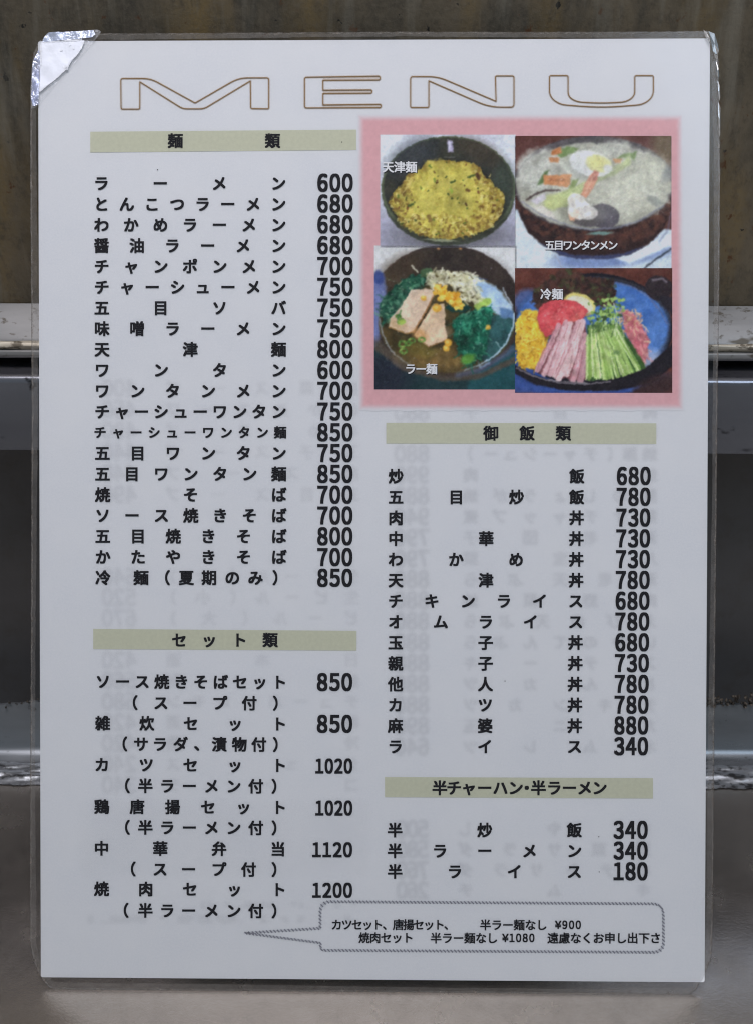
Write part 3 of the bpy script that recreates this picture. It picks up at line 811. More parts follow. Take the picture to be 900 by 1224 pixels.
    p.put(p.m_poly([(446, 240), (474, 254), (460, 296), (420, 300)], 8), (182, 104, 92), 8); p.stroke([(452, 262), (420, 318), (400, 370)], 6, (224, 178, 150), .7, 5); p.stroke([(388, 318), (440, 338)], 4, (180, 100, 80), .6, 3)
    p.put(p.m_ell(350, 405, 50, 40, 20, 8, 6), (220, 216, 214), 8, 16); p.put(p.m_ell(375, 455, 68, 50, 10, 8, 7), (218, 216, 216), 10, 18); p.put(p.m_ell(425, 470, 42, 34, 0, 8, 5), (214, 212, 214), 8, 16)
    p.put(p.m_ell(345, 480, 30, 26, 0, 16) * .6, (226, 196, 180)); p.dots(inell(380, 450, 90, 60), 26, (3, 6), [(232, 232, 230), (190, 186, 190)], .6, (290, 390, 470, 510), 6)
    p.shade(inell(380, 450, 80, 60), 10, (310, 390, 460, 510), 52, (10, 22), .3); p.glints(sf, 110, (40, 100, 850, 540), 53, .7); p.shade(inell(428, 205, 105, 60), 8, (320, 140, 540, 270), 54, (14, 30), .14)
    p.put(p.m_ell(520, 260, 330, 190, 0, 160, 60, 90) * .26, (190, 193, 190)); p.put(p.m_ell(700, 330, 150, 150, 0, 120, 40, 60) * .25, (186, 188, 176))
    # rim glints
    p.stroke([(60, 410), (160, 480), (300, 535), (430, 560), (560, 552), (700, 510), (820, 430)], 7, (128, 132, 158), .7, 5); p.put(p.m_ell(480, 580, 66, 9, -2, 6) * .9, (112, 152, 148))
    p.stroke([(30, 260), (80, 190), (180, 120), (300, 80)], 5, (118, 112, 118), .5, 5); p.stroke([(860, 470), (845, 560), (800, 620)], 10, (104, 110, 146), .5, 8)
    return p.finish('food_photo', 'photo of egg and prawn soup in a brown bowl', menu, Z_PIC, photo_m, 1.1)
P2 = picture_two()

# --- picture 3: pork, seaweed and corn noodle soup
def picture_three():
    p = Paint(4.865, 440, 285, 33, 40, 862, 880, (198, 200, 206))
    p.put(p.m_poly([(0, 560), (900, 560), (900, 900), (0, 900)], 14), (32, 56, 62), 8, 60); p.put(p.m_ell(60, 800, 180, 120, soft=80), (34, 40, 54), 6); p.put(p.m_poly([(600, 800), (900, 640), (900, 900), (560, 900)], 20), (30, 78, 86), 8, 50)
    p.put(p.m_ell(450, 425, 446, 387, soft=6), (58, 48, 46), 8, 70)
    p.put(p.m_poly([(30, 560), (110, 640), (260, 750), (470, 806), (660, 780), (860, 680), (862, 720), (640, 820), (440, 832), (200, 770), (30, 640)], 16) * .9, (84, 74, 66), 10, 40)
    p.put(p.m_ell(450, 400, 428, 345, soft=10), (46, 38, 37), 8, 60, (58, 50, 44)); p.put(p.m_ell(180, 190, 150, 80, -35, 60) * .6, (78, 62, 46)); p.put(p.m_ell(700, 190, 140, 70, 30, 60) * .4, (70, 56, 52))
    p.put(p.m_ell(55, 400, 48, 200, 4, 16, 5), (104, 116, 168), 14, 40); p.put(p.m_ell(60, 230, 30, 40, 0, 14), (56, 74, 138))
    p.put(p.m_ell(456, 486, 396, 296, soft=8), (60, 54, 36), 10, 50, (84, 70, 40))
    p.put(p.m_poly([(560, 200), (660, 235), (760, 300), (830, 390), (846, 470), (760, 455), (690, 400), (640, 340), (600, 260)], 18, 8), (150, 178, 214), 14, 40, (178, 200, 224))
    p.put(p.m_poly([(690, 440), (846, 458), (846, 520), (800, 620), (700, 720), (640, 700), (680, 560)], 14, 6), (38, 74, 78), 10, 40, (52, 100, 104))
    p.put(p.m_poly([(760, 400), (840, 420), (846, 470), (770, 460)], 14, 6), (92, 128, 176), 10)
    p.stroke([(846, 440), (842, 510), (800, 610), (730, 685), (640, 738), (560, 765)], 9, (176, 200, 222), .95, 6); p.stroke([(640, 720), (650, 750), (700, 725)], 12, (170, 192, 216), .8, 8)
    p.stroke([(845, 640), (760, 700), (640, 765), (520, 790)], 30, (96, 116, 158), .6, 26); p.stroke([(66, 470), (84, 560), (130, 650), (200, 710), (260, 745)], 8, (150, 158, 170), .8, 6); p.stroke([(62, 460), (68, 400), (100, 330)], 6, (120, 138, 150), .7, 5)
    p.stroke([(780, 290), (800, 330), (836, 390)], 8, (196, 210, 228), .8, 6); p.stroke([(740, 600), (765, 634)], 6, (170, 200, 206), .8, 5)
    p.put(p.m_ell(400, 700, 200, 70, 6, 50, 12), (100, 80, 44), 14, 30, (122, 98, 54)); p.put(p.m_ell(300, 640, 90, 50, 10, 40, 12) * .8, (112, 100, 44), 12, 24)
    rg = random.Random(31)
    # seaweed
    wl = [(66, 390), (110, 330), (170, 260), (240, 220), (330, 196), (340, 250), (280, 300), (220, 360), (170, 430), (130, 490), (80, 500)]
    p.under(wl, 6, 14, 40, .6, (20, 22, 16)); p.put(p.m_poly(wl, 8, 18, 24), (38, 92, 70), 20, 18, (24, 64, 54)); f = inpoly(wl)
    p.dots(f, 100, (2, 6), [(66, 134, 102), (22, 56, 48), (92, 152, 118), (30, 80, 62), (150, 182, 150), (44, 104, 80)], .55, (60, 190, 345, 505), 9, 2.5)
    p.put(p.m_poly([(300, 190), (340, 165), (385, 185), (340, 225), (300, 230)], 8, 10, 20), (70, 96, 66), 16, 16)
    wr = [(490, 500), (520, 440), (600, 415), (650, 390), (710, 400), (726, 440), (700, 520), (690, 600), (660, 690), (600, 736), (555, 720), (520, 640), (498, 590)]
    p.under(wr, 6, 14, 40, .55, (16, 26, 24)); p.put(p.m_poly(wr, 8, 20, 26), (22, 104, 80), 22, 20, (18, 76, 62)); f = inpoly(wr)
    p.dots(f, 150, (2, 6), [(48, 144, 110), (14, 66, 56), (84, 170, 136), (24, 96, 76), (16, 84, 70), (140, 196, 168), (30, 116, 90)], .5, (485, 385, 730, 740), 10, 3.0)
    p.put(p.m_poly([(440, 400), (530, 360), (600, 400), (560, 430), (480, 425)], 10, 10), (24, 62, 58), 12, 20)
    for reg, cols, nn in ((wl, [(24, 62, 50), (30, 78, 60), (52, 110, 84), (84, 140, 112), (20, 50, 44)], 34), (wr, [(14, 66, 54), (20, 92, 72), (36, 128, 98), (66, 158, 126), (12, 54, 48), (24, 110, 84)], 60)):
        fr = inpoly(reg); k = 0
        while k < nn:
            x, y = rg.uniform(60, 730), rg.uniform(190, 740)
            if not fr(x, y): continue
            k += 1; a0 = rg.uniform(0, math.pi); pts = [(x, y)]
            for q in range(3): a0 += rg.uniform(-.8, .8); l = rg.uniform(10, 24); x += l * math.cos(a0); y += l * math.sin(a0); pts.append((x, y))
            p.stroke(pts, rg.uniform(8, 22), rg.choice(cols), .6, 6, rg.uniform(3, 8)); p.stroke([(u, v - 4) for u, v in pts[:3]], 4, (120, 178, 150), .28, 5)
    p.put(p.m_ell(580, 700, 44, 26, -20, 16, 8), (90, 150, 62), 14)
    p.put(p.m_poly([(610, 395), (640, 350), (705, 345), (718, 375), (660, 400), (630, 420)], 9, 8), (160, 190, 92), 16, 16)
    # sprouts
    for q in range(190):
        if q < 110: x, y = rg.uniform(330, 600), rg.uniform(190, 270)
        else: x, y = rg.uniform(470, 640), rg.uniform(220, 360)
        if y > 270 and x < 510: continue
        a = rg.gauss(.6, .7); l = rg.uniform(18, 52)
        p.stroke([(x, y), (x + l * .5 * math.cos(a), y + l * .5 * math.sin(a) + rg.uniform(-6, 6)), (x + l * math.cos(a), y + l * math.sin(a))], rg.uniform(8, 15), rg.choice([(212, 210, 186), (226, 224, 206), (190, 188, 154), (202, 202, 178), (172, 168, 134), (218, 218, 204)]), .75, 6)
    p.stroke([(252, 155), (270, 178), (285, 195)], 10, (206, 206, 186), .9, 5); p.stroke([(430, 172), (420, 200)], 10, (214, 212, 196), .9, 5); p.stroke([(400, 235), (340, 270)], 14, (190, 192, 160), .7, 6)
    p.stroke([(640, 235), (690, 240)], 4, (40, 60, 120), .8, 3); p.stroke([(545, 200), (590, 215), (610, 235)], 5, (88, 80, 62), .8, 4)
    p.shade(lambda x, y: 80 < x < 340 and 200 < y < 500, 26, (70, 200, 340, 500), 61, (10, 26), .3); p.shade(f, 34, (485, 385, 730, 740), 62, (12, 30), .32); p.shade(lambda x, y: True, 26, (330, 190, 640, 340), 63, (8, 22), .3)
    p.put(p.m_poly([(130, 520), (250, 560), (380, 640), (470, 610), (470, 560), (380, 400)], 50) * .55, (34, 26, 16))
    # pork
    p.put(p.m_poly([(118, 512), (128, 470), (190, 398), (250, 300), (330, 292), (372, 300), (380, 335), (355, 390), (300, 480), (262, 550), (215, 556)], 6, 4), (208, 186, 168), 9, 40)
    p.stroke([(120, 515), (218, 552), (262, 548)], 8, (150, 110, 60), .9, 5); p.stroke([(378, 330), (350, 395), (262, 548)], 9, (152, 104, 62), .9, 5); p.stroke([(128, 470), (190, 398), (250, 302)], 5, (228, 206, 190), .7, 4)
    p.put(p.m_ell(240, 420, 70, 50, -50, 50) * .6, (216, 194, 176)); p.put(p.m_ell(170, 500, 50, 25, 20, 25) * .6, (196, 160, 110))
    p.put(p.m_poly([(378, 380), (440, 378), (446, 450), (444, 520), (458, 590), (352, 632), (266, 568), (300, 505), (350, 425)], 6, 4), (206, 180, 154), 9, 40)
    p.put(p.m_ell(390, 560, 70, 40, -15, 40) * .6, (214, 190, 166)); p.put(p.m_ell(300, 560, 50, 30, 30, 26) * .7, (188, 138, 84)); p.stroke([(268, 568), (352, 630), (456, 592)], 6, (140, 100, 56), .8, 5)
    p.dots(inpoly([(130, 500), (250, 310), (370, 305), (300, 470), (220, 545)]), 60, (2, 5), [(220, 198, 180), (190, 160, 136), (226, 206, 186)], .45, (120, 290, 375, 550), 12)
    # corn
    for q in range(64):
        u = rg.random(); x = 385 + u * 140 + rg.gauss(0, 20); y = 280 + u * 100 + rg.gauss(0, 22)
        r = rg.uniform(12, 19); p.stroke([(x, y), (x + rg.uniform(-5, 5), y + rg.uniform(-4, 4))], r * 1.7, rg.choice([(222, 164, 44), (232, 182, 62), (204, 142, 34), (238, 198, 92), (190, 128, 36)]), .92, 6)
    for q in range(40):
        u = rg.random(); x = 385 + u * 140 + rg.gauss(0, 16); y = 275 + u * 100 + rg.gauss(0, 16); p.stroke([(x, y), (x + 4, y)], 6, (246, 218, 130), .6, 5)
    for x, y, r in ((320, 348, 17), (396, 404, 25), (462, 606, 22), (452, 640, 18), (694, 516, 14)):
        p.stroke([(x, y), (x + 2, y + 1)], r * 2, (216, 164, 56), .95, 7); p.stroke([(x - 4, y - 5), (x - 2, y - 5)], r * .8, (240, 208, 120), .7, 8)
    pk = inpoly([(125, 505), (250, 305), (370, 300), (300, 470), (220, 548)]); p.shade(pk, 26, (120, 290, 375, 550), 64, (10, 30), .16); pk2 = inpoly([(380, 390), (440, 385), (455, 588), (352, 628), (270, 566)]); p.shade(pk2, 20, (265, 380, 458, 630), 65, (10, 26), .18)
    p.glints(lambda x, y: True, 90, (80, 200, 720, 720), 66, .55); p.shade(lambda x, y: True, 40, (140, 560, 560, 780), 67, (16, 40), .3)
    # spring onion rings
    for x, y, r in ((205, 655, 20), (198, 615, 22), (255, 595, 18), (310, 590, 18), (192, 485, 20), (230, 612, 15), (175, 455, 13)):
        for k in range(12):
            a = k * math.pi / 6; b = a + math.pi / 6
            p.stroke([(x + r * math.cos(a), y + r * .7 * math.sin(a)), (x + r * math.cos(b), y + r * .7 * math.sin(b))], 10, rg.choice([(96, 140, 62), (72, 112, 48), (140, 174, 86)]), .8, 5)
    p.put(p.m_ell(196, 485, 20, 14, 0, 10), (160, 186, 84)); p.stroke([(170, 470), (190, 420)], 10, (60, 110, 60), .8, 6)
    for x in (405, 532): p.stroke([(x, 58), (x + 4, 60)], 13, (196, 140, 90), .9, 10)
    p.stroke([(714, 172), (716, 174)], 6, (170, 170, 180), .8, 4)
    p.stroke([(100, 230), (150, 250), (180, 262)], 5, (84, 92, 66), .6, 4); p.dots(lambda x, y: True, 40, (1.5, 3), [(70, 90, 120), (60, 70, 80)], .5, (40, 690, 860, 870), 14)
    return p.finish('food_photo', 'photo of noodle soup with pork, corn and seaweed', menu, Z_PIC, photo_m, 0.95)
P3 = picture_three()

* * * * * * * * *

▸ Written task: Without the pictures, please reproduce each line of the listing above exactly, from the first one through the line bearing "P2 = picture_two()".

▸ Exercise result:
Write part 3 of the bpy script that recreates this picture. It picks up at line 811. More parts follow. Take the picture to be 900 by 1224 pixels.
    p.put(p.m_poly([(446, 240), (474, 254), (460, 296), (420, 300)], 8), (182, 104, 92), 8); p.stroke([(452, 262), (420, 318), (400, 370)], 6, (224, 178, 150), .7, 5); p.stroke([(388, 318), (440, 338)], 4, (180, 100, 80), .6, 3)
    p.put(p.m_ell(350, 405, 50, 40, 20, 8, 6), (220, 216, 214), 8, 16); p.put(p.m_ell(375, 455, 68, 50, 10, 8, 7), (218, 216, 216), 10, 18); p.put(p.m_ell(425, 470, 42, 34, 0, 8, 5), (214, 212, 214), 8, 16)
    p.put(p.m_ell(345, 480, 30, 26, 0, 16) * .6, (226, 196, 180)); p.dots(inell(380, 450, 90, 60), 26, (3, 6), [(232, 232, 230), (190, 186, 190)], .6, (290, 390, 470, 510), 6)
    p.shade(inell(380, 450, 80, 60), 10, (310, 390, 460, 510), 52, (10, 22), .3); p.glints(sf, 110, (40, 100, 850, 540), 53, .7); p.shade(inell(428, 205, 105, 60), 8, (320, 140, 540, 270), 54, (14, 30), .14)
    p.put(p.m_ell(520, 260, 330, 190, 0, 160, 60, 90) * .26, (190, 193, 190)); p.put(p.m_ell(700, 330, 150, 150, 0, 120, 40, 60) * .25, (186, 188, 176))
    # rim glints
    p.stroke([(60, 410), (160, 480), (300, 535), (430, 560), (560, 552), (700, 510), (820, 430)], 7, (128, 132, 158), .7, 5); p.put(p.m_ell(480, 580, 66, 9, -2, 6) * .9, (112, 152, 148))
    p.stroke([(30, 260), (80, 190), (180, 120), (300, 80)], 5, (118, 112, 118), .5, 5); p.stroke([(860, 470), (845, 560), (800, 620)], 10, (104, 110, 146), .5, 8)
    return p.finish('food_photo', 'photo of egg and prawn soup in a brown bowl', menu, Z_PIC, photo_m, 1.1)
P2 = picture_two()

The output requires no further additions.